-------- Data lines --------
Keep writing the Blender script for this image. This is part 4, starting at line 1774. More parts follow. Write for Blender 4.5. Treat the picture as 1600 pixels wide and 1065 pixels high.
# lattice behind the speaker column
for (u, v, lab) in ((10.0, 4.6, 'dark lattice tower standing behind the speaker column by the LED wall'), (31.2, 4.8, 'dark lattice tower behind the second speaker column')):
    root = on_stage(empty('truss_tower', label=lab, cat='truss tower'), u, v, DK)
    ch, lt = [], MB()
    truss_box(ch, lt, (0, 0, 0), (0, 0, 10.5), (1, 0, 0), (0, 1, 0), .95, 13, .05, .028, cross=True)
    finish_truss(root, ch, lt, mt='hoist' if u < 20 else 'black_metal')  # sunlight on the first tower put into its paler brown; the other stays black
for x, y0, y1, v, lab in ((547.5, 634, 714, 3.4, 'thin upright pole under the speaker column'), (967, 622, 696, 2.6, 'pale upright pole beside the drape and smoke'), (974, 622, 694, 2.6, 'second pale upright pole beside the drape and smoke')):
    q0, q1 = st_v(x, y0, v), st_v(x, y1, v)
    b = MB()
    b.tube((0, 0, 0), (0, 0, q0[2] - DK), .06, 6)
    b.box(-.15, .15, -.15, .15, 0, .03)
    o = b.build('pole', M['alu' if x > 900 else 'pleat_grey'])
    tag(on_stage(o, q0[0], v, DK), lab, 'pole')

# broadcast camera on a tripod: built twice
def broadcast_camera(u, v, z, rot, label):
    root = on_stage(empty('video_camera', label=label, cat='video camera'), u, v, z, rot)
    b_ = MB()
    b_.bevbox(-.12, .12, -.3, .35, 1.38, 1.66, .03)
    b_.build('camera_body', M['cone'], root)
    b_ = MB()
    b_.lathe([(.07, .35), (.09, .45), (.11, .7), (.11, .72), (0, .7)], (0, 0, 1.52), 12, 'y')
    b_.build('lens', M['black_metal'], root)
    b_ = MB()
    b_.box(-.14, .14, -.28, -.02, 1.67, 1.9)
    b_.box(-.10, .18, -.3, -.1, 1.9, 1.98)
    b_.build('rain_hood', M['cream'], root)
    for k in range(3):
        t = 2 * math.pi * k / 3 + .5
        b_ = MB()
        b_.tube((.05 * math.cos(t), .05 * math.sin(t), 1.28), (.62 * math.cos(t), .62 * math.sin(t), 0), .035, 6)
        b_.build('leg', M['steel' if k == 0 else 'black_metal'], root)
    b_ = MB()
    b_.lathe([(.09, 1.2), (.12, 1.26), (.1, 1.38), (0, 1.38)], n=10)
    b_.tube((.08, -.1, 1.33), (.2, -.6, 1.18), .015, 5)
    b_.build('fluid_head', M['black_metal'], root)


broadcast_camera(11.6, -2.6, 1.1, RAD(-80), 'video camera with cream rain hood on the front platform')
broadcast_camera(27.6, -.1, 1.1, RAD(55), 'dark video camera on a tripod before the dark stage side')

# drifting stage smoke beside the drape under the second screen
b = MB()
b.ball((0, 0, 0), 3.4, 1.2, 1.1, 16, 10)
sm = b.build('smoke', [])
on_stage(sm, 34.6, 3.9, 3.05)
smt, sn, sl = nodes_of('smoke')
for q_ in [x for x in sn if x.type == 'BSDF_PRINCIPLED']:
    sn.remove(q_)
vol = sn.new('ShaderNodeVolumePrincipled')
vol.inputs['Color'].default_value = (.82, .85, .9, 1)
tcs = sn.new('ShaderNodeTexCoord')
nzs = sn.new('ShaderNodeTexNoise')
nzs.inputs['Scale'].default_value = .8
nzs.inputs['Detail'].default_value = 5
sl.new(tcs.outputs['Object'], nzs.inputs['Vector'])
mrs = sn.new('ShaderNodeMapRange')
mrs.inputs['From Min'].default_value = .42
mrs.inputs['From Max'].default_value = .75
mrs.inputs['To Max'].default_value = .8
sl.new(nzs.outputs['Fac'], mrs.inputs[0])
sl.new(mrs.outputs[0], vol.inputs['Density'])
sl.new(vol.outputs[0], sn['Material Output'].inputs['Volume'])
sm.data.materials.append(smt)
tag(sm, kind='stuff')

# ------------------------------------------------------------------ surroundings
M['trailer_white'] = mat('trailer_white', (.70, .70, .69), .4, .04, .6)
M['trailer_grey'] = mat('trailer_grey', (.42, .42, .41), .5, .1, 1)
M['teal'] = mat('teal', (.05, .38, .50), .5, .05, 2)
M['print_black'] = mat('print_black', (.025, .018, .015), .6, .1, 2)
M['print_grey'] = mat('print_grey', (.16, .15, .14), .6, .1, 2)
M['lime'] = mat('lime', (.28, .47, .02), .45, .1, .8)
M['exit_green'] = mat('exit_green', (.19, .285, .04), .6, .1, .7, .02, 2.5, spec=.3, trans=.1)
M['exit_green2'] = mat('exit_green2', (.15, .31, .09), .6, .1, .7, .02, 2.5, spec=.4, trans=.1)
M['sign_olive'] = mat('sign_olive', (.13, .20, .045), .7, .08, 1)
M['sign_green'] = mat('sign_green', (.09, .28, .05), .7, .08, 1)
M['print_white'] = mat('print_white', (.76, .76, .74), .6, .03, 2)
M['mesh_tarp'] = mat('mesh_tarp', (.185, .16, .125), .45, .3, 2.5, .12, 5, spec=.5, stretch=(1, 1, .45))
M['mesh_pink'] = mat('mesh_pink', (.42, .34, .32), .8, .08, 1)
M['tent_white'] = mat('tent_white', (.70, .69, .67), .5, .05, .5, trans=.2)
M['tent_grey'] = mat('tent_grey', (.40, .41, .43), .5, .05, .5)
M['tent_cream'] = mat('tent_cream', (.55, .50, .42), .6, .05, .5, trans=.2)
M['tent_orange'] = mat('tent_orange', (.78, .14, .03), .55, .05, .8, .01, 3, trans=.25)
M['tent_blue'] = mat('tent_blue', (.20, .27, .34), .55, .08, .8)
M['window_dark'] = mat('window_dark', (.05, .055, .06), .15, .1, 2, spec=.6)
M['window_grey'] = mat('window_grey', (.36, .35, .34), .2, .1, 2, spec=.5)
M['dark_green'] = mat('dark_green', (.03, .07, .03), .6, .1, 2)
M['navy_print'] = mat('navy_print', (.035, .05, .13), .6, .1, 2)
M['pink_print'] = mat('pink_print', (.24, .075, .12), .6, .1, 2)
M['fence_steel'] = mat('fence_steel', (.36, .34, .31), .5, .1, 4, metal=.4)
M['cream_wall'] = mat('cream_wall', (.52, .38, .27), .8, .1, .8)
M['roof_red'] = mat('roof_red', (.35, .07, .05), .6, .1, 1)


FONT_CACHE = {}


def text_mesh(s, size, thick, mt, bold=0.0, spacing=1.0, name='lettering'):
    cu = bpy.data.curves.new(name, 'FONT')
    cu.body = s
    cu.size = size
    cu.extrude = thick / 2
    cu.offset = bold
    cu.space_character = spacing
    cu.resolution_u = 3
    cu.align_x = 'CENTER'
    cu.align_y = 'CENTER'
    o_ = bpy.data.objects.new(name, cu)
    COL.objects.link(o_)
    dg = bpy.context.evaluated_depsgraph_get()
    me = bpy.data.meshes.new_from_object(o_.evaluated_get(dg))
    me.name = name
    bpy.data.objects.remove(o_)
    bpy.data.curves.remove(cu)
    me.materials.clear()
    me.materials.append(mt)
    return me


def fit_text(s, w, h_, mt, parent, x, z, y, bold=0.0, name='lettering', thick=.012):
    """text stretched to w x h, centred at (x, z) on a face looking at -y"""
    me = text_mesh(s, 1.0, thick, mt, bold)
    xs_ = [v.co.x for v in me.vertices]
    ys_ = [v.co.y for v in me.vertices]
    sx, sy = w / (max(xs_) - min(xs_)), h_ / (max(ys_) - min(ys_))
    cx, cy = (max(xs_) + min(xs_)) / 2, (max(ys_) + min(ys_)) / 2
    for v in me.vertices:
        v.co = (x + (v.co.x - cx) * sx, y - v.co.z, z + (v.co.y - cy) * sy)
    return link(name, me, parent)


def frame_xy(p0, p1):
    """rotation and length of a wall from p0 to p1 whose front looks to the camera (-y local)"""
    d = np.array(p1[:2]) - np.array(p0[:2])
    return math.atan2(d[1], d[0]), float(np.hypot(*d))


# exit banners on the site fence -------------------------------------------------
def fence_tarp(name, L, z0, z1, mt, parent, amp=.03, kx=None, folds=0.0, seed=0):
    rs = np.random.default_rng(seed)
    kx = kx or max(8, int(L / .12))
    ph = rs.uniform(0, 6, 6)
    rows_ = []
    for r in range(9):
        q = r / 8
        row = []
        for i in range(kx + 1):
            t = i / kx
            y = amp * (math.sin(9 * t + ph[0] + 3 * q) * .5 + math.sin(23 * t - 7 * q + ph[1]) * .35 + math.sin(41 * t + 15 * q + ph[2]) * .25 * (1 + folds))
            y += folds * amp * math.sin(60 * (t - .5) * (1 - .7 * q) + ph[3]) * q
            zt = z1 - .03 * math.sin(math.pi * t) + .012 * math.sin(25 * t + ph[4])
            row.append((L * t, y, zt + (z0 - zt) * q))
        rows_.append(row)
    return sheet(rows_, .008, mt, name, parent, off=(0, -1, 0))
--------
#### Request:
Restate the first line and every line after it, word for word, stopping once the line with "tag(on_stage(o, q0[0], v, DK), lab, 'pole')" is done.

#### Written solution:
Keep writing the Blender script for this image. This is part 4, starting at line 1774. More parts follow. Write for Blender 4.5. Treat the picture as 1600 pixels wide and 1065 pixels high.
# lattice behind the speaker column
for (u, v, lab) in ((10.0, 4.6, 'dark lattice tower standing behind the speaker column by the LED wall'), (31.2, 4.8, 'dark lattice tower behind the second speaker column')):
    root = on_stage(empty('truss_tower', label=lab, cat='truss tower'), u, v, DK)
    ch, lt = [], MB()
    truss_box(ch, lt, (0, 0, 0), (0, 0, 10.5), (1, 0, 0), (0, 1, 0), .95, 13, .05, .028, cross=True)
    finish_truss(root, ch, lt, mt='hoist' if u < 20 else 'black_metal')  # sunlight on the first tower put into its paler brown; the other stays black
for x, y0, y1, v, lab in ((547.5, 634, 714, 3.4, 'thin upright pole under the speaker column'), (967, 622, 696, 2.6, 'pale upright pole beside the drape and smoke'), (974, 622, 694, 2.6, 'second pale upright pole beside the drape and smoke')):
    q0, q1 = st_v(x, y0, v), st_v(x, y1, v)
    b = MB()
    b.tube((0, 0, 0), (0, 0, q0[2] - DK), .06, 6)
    b.box(-.15, .15, -.15, .15, 0, .03)
    o = b.build('pole', M['alu' if x > 900 else 'pleat_grey'])
    tag(on_stage(o, q0[0], v, DK), lab, 'pole')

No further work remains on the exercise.